Educating the Next Wave of Entrepreneurs a report issued by the Foum’s Global Enterprise Initiative (GEI) aims to raise awareness of the importance of entrepreneurship education in unlocking entrepreneurial capabilities to meet the global challenges of the 21st century.
The importance of entrepreneurship education in developing the skills, attitudes and behaviours required to create jobs, generate economic growth, advance human welfare and stimulate innovation to address global challenge is highlighted throughout the report.
The report summarises opportunities, challenges and current practices across the globe covering youth (with a focus on disadvantaged youth), higher education (focusing on high growth entrepreneurship) and social inclusion (with a focus on marginalised communities).
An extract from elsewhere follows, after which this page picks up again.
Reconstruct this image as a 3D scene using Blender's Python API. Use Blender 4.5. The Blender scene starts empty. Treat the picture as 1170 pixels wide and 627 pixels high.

A selection of the report’s Call to Action includes the following recommendations:
Transform the Education System
• 21st century methods and tools, including cross-disciplinary
approaches and interactive teaching methods need to be adopted by
Educational Institutions of all levels, to encourage creativity,
innovation, critical thinking, opportunity recognition and social
awareness
• Academia should embed entrepreneurship not only into the curriculum, but also into the institutional model
• Goals, policies, outcomes, structures and rewards should encourage the
educational approaches necessary for current and future generations of
students
• Ambitious plans for entrepreneurship education at the national and
regional levels need to be developed by policy-makers and governments
• Engagement between the private sector, government and academia is required to help transform the education system
Build the Entrepreneurial Ecosystem (the role of society)
• Academic institutions are central to providing entrepreneurship
education. In parallel external organisations have an increasingly
critical role in working with both formal and informal educational
programmes, in addition to reaching out to specific target groups who
have been underserved and or socially excluded
• Appropriate regulatory framework for start-ups, growth firm, employment contracts and intellectual property is required
• Strengthened links between academic institutions and the private
sector are required to increase exposure of students to practical and
real-life examples of entrepreneurship and encourage the entrepreneurial
environment.
• Private and non-profit sectors should encourage and support programmes
targeting underserved groups such as women, minorities, and
disadvantaged or disabled people.
Strive for Effective Outcomes and Impact
• Greater clarity is needed on the goals and impact of entrepreneurship
education, based on a broadly defined set of outcomes, not just narrow
measures such as the number of start-ups created
• To measure entrepreneurship education effectively, better data is needed
• There is still not enough empirical and long-term research on entrepreneurship education and its impact
• Academic institutions need to set high standards for entrepreneurship
curricula and research to develop a clear framework of desired outcomes
and measures to track them.
• Policy-makers should encourage and support studies into data collection on entrepreneurship education.
• The private sector, foundations and other actors can raise awareness
of the importance of entrepreneurship education practices.
Calls for Action are also made on using the power of technology as an enabler.
Geared towards high-level policy-makers and leaders from the private and academic sectors the report will stimulate discussion between decision-makers at the Forum’s 2009 regional summits in Latin America, the Middle East, Africa and India on how best to advance the entrepreneurship agenda in their region.